Entscheidung liegt bei der Mindestlohnkommission
Aber was steht genau im Koalitionsvertrag? "Für die weitere Entwicklung des Mindestlohns wird sich die Mindestlohnkommission im Rahmen einer Gesamtabwägung sowohl an der Tarifentwicklung als auch an 60 Prozent des Bruttomedianlohns von Vollzeitbeschäftigten orientieren. Auf diesem Weg ist ein Mindestlohn von 15 Euro im Jahr 2026 erreichbar."
Das Medianeinkommen ist die statistische Mitte – also das Einkommen, bei dem es genauso viele Menschen mit einem höheren wie mit einem niedrigeren Einkommen gibt.
Kommissionsmitglied Körzell begrüßt, dass dieser Faktor künftig mit in die Entscheidung einfließe. Es gehe dabei aber nur um einen Orientierungswert – und keinen Automatismus: "Am Ende ist die Mindestlohnkommission in ihrer Entscheidung frei. Die Bundesregierung sagt jetzt, dass ein weiterer Erwägungsgrund bei der Findung des Ergebnisses das durchschnittliche Medianeinkommen von 60 Prozent sein soll."
Dieser Wert ist nicht neu. Auch die Mindestlohnrichtlinie der EU schreibt vor, sich daran zu orientieren. Und schon im Januar hatte die Kommission selbst sich in einer neuen Geschäftsordnung dazu verpflichtet, diese sogenannte Armutsfestigkeit zu beachten.
Kritik an der SPD von Gewerkschaft Verdi
Doch Norbert Reuter, Leiter Tarifpolitik bei der Gewerkschaft Verdi, schränkt ein: "Das ist eine Orientierung und die Arbeitgeberseite hat schon signalisiert, dass unter den gegenwärtigen Bedingungen es äußerst schwierig ist, das Ziel zu erreichen. Das heißt, wir müssen mit erheblichen Divergenzen in der Kommission rechnen."
Rechnerisch seien 15 Euro Mindestlohn zwar möglich, am Ende hänge es aber vom Verhandlungsergebnis in der Mindestlohnkommission ab – also einem Gremium, in dem Arbeitnehmer- und Arbeitgeberseite sowie Vertreter aus der Wissenschaft sitzen. "Insofern ist von SPD-Seite etwas unehrlich zu sagen, das sei beschlossen. So steht es nicht im Koalitionsvertrag", sagt Reuter.
Unabhängiges Gremium entscheidet über Mindestlohn
Die Vertreter der Arbeitgeberseite in der Mindestlohnkommission wollen sich aktuell nicht dazu äußern. Andere Verbände begrüßen aber, dass die Entscheidung weiter bei dem unabhängigen Gremium liegen soll – so wie Ute Zacharias vom Verband der Wirtschaft Thüringens: "Das ist der Ort, wo darüber gesprochen wird. Wir sind der Ansicht, dass Politik auf Lohnentwicklung keinen Einfluss nehmen sollte."
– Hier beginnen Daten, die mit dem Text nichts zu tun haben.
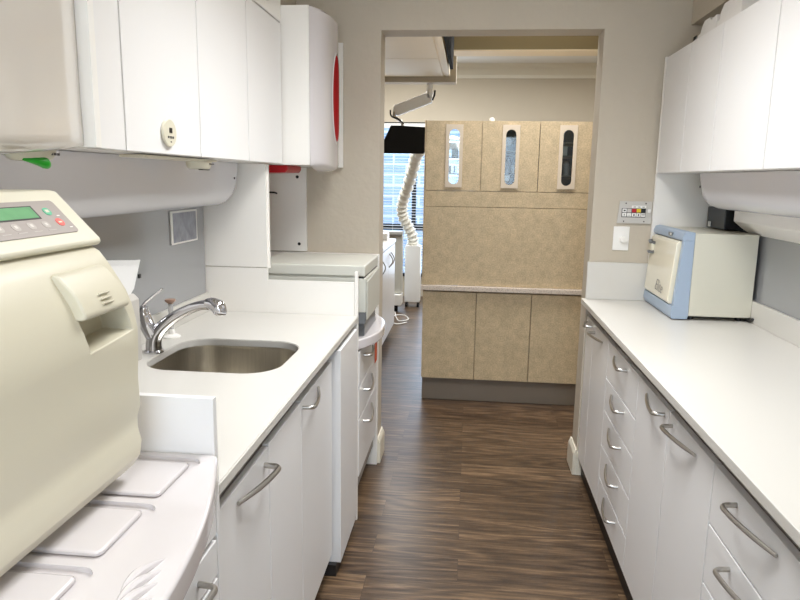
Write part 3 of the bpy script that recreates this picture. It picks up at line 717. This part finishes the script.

Ganz ähnlich sieht das Hans-Jürgen Völz, Chef-Volkswirt des Bundesverbandes Mittelständische Wirtschaft. Er sieht die Unabhängigkeit der Kommission gestärkt. Eine eindeutige Festlegung kann er nicht erkennen: "Eindeutig wäre es gewesen, wenn im Koalitionsvertrag gestanden hätte: 'Am 1. Januar 2026 muss der Mindestlohn auf 15 Euro steigen, analog zu dem, was Kanzler Scholz in den Vorjahren getan hat.' Das steht dort nicht drin."
Im Juni tritt die Mindestlohnkommission zu den nächsten Verhandlungen zusammen. Erst dann wird sich zeigen, wie hoch der Mindestlohn im kommendem Jahr tatsächlich ausfallen soll.